Tuesday 13 January 2026
There’s a homeless man in our congregation. He appears in and around the church from time to time. Mostly minding his own business. And sometimes prompting other people to mind theirs.
He’s scruffy, maybe 60, with a full beard and a long, complicated past.
He doesn’t attend mass in a way that suggests he’s catholic. He’s more cautious than Christian. But he’ll make his way to a front row in one of the side aisles, and sit quietly.
He was there today, mostly unseen. Until the prayers to the Blessed Virgin Mary. That’s when he got up from his chair, walked passed Canon P as he bowed in front of the altar, having just recited the Salve Regina.
The man in the row behind me gasped. A woman opposite tutted. Even Canon P glanced back at the homeless man on his way to the Sacristy.
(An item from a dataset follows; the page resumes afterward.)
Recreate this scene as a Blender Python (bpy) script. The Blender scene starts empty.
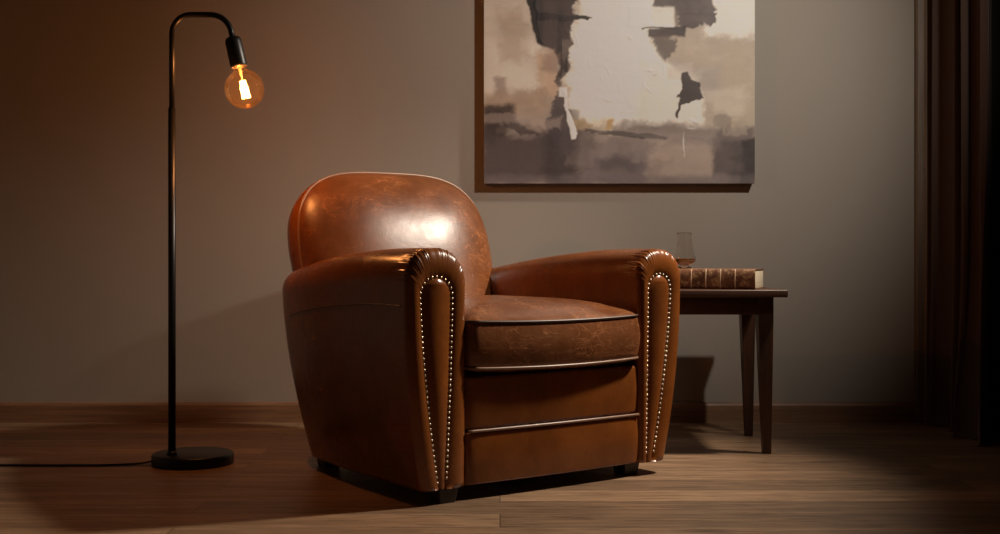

I made my awkward face.
I hate to see people embarrassed for their failings, or for their ignorance. And I’ll take a passive approach rather than point out when someone goes wrong.
But this can feel like false virtue. Eagerness to avoid being judgemental can leave us unable to acknowledge right from wrong. It turns into passivity, and a drift towards relativism.
It’s hard to believe the homeless man didn’t know how disrespectful it was to trample on a mass not yet finished.
I’d winced at the brazen disrespect, but also the betrayal of people and a place that had accepted him when he needed help.
I think about Dorothy Day, the founder of the Catholic Worker, who looked after thousands of people in need in New York City over several decades.
She was blunt about what it means to help people.
“There are two things you should know about the poor: they tend to smell, and they are ungrateful.”
Day had a sharp sense of humour, but was adamant you can only help the person in front of you, as they are. That person will be complicated, and messy, and not how you would like them to be. Nor will they care. But you’ll get a lesson in humility, and a reminder of the corporal works of mercy.
I thought about what Canon P might say to the homeless man, and I imagined it would involve a gentle reminder of proper decorum during Mass. Then I thought what the man behind me might have said. Sharper for sure, and probably less forgiving.
And then wondered what I would have said.